Can you see now, how the two smaller paintings are connected through that missing piece? The large painting is called ‘Mudança (Transformation)’, and as such, what is depicted is named. The transformation is that which lies between the two small squares, between the rusty dark red and the pale water-green. There is nothing that fails to connect. The composition of the three large canvases influences the hanging of the two small canvases. The correspondence between contrasting elements seduces and appropriates the method of viewing. There is similarity.
It results from a way of dealing with the world, from the type of abstraction. There is no one painting, and no one way of viewing either. You could say something about the quality of the colours.

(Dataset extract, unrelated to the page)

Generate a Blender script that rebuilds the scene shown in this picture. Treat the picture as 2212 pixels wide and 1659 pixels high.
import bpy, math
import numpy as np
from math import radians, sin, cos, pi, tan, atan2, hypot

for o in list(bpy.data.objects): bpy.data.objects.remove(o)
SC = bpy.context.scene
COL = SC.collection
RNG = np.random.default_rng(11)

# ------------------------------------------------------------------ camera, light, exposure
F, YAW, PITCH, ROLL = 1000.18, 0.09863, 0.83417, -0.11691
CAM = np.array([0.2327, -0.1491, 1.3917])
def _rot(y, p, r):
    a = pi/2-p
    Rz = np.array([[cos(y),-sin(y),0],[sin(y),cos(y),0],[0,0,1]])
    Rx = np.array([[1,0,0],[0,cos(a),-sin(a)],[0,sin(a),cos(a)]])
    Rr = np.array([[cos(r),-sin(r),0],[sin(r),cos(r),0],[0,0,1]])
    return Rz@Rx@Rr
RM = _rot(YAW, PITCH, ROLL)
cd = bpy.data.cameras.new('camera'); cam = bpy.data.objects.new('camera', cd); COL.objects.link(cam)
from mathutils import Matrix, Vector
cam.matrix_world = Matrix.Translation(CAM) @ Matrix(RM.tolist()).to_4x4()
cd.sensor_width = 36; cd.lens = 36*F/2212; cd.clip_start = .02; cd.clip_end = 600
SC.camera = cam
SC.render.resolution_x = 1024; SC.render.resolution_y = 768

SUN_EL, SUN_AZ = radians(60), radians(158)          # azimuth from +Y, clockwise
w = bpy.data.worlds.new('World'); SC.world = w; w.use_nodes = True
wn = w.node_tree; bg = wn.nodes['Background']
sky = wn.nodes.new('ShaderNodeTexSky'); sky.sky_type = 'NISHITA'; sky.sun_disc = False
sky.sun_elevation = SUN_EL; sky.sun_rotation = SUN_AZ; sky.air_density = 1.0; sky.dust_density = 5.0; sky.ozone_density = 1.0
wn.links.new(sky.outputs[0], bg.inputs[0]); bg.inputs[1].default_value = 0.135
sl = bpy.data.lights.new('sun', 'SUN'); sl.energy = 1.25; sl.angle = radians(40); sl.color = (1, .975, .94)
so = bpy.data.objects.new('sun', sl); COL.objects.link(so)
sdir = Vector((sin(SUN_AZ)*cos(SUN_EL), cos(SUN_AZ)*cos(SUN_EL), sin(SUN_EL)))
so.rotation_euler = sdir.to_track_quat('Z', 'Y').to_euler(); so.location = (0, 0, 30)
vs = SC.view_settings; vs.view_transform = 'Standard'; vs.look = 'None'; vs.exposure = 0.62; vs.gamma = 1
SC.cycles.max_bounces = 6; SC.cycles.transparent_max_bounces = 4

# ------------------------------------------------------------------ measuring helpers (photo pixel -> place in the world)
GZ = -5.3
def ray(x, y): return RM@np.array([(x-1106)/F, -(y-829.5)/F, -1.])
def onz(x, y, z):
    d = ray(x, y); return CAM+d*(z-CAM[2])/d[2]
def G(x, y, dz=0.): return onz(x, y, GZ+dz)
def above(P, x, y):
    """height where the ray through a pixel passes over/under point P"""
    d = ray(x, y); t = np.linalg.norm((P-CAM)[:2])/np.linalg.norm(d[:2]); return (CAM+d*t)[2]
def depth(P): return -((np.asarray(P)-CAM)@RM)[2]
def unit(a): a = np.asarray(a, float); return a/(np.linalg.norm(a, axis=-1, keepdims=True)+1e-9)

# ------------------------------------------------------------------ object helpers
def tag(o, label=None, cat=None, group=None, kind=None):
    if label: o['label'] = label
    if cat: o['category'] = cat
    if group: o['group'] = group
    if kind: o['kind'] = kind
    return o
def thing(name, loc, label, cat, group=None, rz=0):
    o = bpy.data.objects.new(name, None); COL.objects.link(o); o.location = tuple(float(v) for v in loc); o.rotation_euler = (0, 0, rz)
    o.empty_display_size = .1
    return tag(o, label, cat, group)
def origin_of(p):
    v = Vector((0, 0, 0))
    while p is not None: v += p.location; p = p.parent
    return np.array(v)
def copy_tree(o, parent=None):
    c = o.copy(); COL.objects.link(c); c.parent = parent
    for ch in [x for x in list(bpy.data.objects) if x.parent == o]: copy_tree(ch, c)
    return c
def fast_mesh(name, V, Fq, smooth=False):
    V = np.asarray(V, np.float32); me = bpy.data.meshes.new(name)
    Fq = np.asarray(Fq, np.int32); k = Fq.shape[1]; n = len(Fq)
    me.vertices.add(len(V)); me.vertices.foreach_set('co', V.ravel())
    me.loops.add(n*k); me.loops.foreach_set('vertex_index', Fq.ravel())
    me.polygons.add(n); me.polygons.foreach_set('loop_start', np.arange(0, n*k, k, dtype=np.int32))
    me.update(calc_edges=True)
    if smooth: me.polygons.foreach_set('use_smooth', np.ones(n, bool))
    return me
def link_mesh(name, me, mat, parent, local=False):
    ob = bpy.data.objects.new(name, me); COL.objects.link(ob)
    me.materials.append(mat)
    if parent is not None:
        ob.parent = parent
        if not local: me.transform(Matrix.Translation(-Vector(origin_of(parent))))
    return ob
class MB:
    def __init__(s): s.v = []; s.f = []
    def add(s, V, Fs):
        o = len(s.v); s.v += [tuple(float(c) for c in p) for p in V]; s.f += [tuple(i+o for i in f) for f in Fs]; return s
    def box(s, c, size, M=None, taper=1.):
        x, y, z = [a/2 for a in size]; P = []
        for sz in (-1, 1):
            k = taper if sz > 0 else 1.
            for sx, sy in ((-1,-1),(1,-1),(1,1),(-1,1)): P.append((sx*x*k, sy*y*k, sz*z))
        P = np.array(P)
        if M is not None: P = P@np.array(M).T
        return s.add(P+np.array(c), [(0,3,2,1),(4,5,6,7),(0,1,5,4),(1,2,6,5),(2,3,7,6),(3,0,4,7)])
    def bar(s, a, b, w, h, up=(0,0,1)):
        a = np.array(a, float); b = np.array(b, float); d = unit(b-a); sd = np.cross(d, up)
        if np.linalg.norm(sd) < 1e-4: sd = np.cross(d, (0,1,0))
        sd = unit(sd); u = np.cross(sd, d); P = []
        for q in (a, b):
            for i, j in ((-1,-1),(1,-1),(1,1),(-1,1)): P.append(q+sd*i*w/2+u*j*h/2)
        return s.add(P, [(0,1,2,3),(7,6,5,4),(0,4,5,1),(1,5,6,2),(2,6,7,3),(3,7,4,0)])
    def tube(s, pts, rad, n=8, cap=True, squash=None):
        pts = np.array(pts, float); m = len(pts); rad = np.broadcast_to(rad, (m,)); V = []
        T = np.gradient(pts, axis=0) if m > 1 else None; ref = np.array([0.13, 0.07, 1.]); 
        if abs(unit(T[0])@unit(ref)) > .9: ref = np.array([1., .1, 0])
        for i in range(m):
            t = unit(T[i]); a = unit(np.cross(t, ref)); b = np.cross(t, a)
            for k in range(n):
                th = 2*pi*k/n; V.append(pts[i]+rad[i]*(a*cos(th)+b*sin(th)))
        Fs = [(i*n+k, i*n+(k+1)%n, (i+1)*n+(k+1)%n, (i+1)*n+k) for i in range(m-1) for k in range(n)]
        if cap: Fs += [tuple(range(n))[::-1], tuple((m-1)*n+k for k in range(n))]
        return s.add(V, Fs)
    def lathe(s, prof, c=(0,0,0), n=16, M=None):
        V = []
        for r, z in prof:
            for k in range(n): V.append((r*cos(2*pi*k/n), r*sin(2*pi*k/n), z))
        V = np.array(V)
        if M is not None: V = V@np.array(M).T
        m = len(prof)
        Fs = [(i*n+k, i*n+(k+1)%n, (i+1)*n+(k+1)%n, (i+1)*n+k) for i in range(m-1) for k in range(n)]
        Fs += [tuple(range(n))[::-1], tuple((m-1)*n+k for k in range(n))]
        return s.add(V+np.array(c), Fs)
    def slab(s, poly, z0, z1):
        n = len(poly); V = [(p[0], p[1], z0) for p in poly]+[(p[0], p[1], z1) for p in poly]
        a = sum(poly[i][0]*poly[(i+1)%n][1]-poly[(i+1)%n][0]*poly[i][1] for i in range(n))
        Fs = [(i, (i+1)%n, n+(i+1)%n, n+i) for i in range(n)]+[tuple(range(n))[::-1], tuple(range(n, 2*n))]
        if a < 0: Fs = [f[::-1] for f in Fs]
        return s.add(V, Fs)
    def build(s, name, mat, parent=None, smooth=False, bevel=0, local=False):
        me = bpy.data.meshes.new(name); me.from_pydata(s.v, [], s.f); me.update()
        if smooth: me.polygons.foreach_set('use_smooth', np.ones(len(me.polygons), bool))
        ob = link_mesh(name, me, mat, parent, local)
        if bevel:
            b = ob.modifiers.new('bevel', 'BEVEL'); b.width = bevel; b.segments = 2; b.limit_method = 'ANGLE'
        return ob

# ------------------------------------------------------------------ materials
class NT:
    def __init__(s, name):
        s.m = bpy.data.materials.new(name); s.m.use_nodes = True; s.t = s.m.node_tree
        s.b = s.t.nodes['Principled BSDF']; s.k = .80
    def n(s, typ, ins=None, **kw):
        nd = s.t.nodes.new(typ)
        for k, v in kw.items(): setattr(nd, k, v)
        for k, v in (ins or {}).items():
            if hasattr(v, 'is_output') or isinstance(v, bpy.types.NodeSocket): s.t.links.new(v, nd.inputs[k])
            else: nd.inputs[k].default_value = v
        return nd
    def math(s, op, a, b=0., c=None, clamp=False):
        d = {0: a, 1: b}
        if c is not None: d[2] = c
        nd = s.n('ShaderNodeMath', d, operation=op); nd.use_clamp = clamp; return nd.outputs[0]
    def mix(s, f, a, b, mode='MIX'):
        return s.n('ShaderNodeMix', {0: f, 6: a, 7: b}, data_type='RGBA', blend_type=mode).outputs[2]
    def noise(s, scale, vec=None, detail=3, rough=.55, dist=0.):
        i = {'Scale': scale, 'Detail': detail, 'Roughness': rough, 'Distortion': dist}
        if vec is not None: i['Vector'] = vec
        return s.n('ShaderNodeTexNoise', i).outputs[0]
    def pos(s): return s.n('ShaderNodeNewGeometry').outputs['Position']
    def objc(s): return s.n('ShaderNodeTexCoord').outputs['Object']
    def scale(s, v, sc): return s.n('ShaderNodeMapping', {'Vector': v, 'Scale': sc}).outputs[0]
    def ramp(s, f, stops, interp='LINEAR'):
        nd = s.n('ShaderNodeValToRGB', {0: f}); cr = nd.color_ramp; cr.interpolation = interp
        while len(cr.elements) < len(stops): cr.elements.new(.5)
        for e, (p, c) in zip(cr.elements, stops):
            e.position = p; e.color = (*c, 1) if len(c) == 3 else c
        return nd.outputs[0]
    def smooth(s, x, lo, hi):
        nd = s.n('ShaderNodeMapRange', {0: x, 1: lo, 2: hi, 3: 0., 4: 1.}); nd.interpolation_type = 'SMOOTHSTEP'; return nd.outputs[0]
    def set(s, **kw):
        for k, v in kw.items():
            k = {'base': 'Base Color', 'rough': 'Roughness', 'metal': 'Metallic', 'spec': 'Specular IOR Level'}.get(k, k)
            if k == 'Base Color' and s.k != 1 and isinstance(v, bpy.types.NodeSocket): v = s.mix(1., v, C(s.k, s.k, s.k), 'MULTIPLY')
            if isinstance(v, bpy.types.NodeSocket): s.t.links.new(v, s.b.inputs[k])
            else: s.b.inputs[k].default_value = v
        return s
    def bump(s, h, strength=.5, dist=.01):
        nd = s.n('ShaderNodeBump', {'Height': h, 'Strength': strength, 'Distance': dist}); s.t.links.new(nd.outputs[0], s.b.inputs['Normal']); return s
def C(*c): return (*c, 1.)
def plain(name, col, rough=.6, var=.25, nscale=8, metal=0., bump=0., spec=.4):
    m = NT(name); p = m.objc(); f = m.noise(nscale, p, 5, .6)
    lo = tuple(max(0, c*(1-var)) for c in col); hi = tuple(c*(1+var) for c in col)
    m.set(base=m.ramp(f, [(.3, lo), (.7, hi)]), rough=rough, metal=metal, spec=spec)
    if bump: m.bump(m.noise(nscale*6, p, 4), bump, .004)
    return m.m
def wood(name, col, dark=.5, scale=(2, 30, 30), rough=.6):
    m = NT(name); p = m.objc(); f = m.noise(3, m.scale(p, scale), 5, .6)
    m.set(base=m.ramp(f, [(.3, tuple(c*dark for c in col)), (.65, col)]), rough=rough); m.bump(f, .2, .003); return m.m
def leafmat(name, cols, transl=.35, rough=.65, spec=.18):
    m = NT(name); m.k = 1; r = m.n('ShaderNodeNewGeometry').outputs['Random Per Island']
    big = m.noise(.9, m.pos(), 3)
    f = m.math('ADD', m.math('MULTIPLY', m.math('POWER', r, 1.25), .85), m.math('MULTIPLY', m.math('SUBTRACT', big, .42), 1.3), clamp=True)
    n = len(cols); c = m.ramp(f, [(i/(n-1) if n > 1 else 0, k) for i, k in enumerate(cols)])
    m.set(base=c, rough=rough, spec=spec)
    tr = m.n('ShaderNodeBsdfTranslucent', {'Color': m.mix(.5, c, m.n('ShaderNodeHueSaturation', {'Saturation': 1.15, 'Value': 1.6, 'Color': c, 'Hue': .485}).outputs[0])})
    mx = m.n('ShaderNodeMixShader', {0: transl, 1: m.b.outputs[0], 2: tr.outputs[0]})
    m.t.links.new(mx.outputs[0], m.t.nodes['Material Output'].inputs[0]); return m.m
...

“Seeing what is common. Suppose I show someone various multi-coloured pictures, and say: ‘The colour you see in all these is called ‘yellow ochre’ ‘ . — This is a definition, and the other will get to understand it by looking for and seeing what is common to the pictures. Then he can look at, can point to, the common thing.” Considering the philosophical problem of articulating obvious similarities, Wittgenstein focuses on a conversation that leads from the concrete to the abstract.
The abstraction of the painter relies on light that is reflected from different surfaces. It is no great exertion to ask about the intuition the artist might have had, the mood she might have drawn from, the insight which might have led her.
Rather, tracing the movement in the painting, the dynamic released through it, acquires a momentum of its own and becomes an inspiration to the viewer. That means first and foremost recognising colour as colour. The form of colour, its texture on the canvas, has become the subject of the image.
The accumulation of constellations creates a kind of trace: a recognisable, and thus not necessarily nameable, connection.
The avoidance of figuration is not a refusal to be understood. Repetition produces concentration, permits a viewpoint, the obvious begins to be self-evident. What is to be seen here becomes clear. The colours.
Enabling conversation is one of their qualities. Viewing answers the paintings. Irrespective of when viewing begins, the exploration takes place. There is no monochrome painting, no figurative. None of the colours have names. As soon as the viewer names them, she replys to the paintings. Every name responds to the light just as each painting responds to darkness. Every painting and every image is an objection to darkness. As the poet says: “Of the several answers to darkness, better than sleep …”.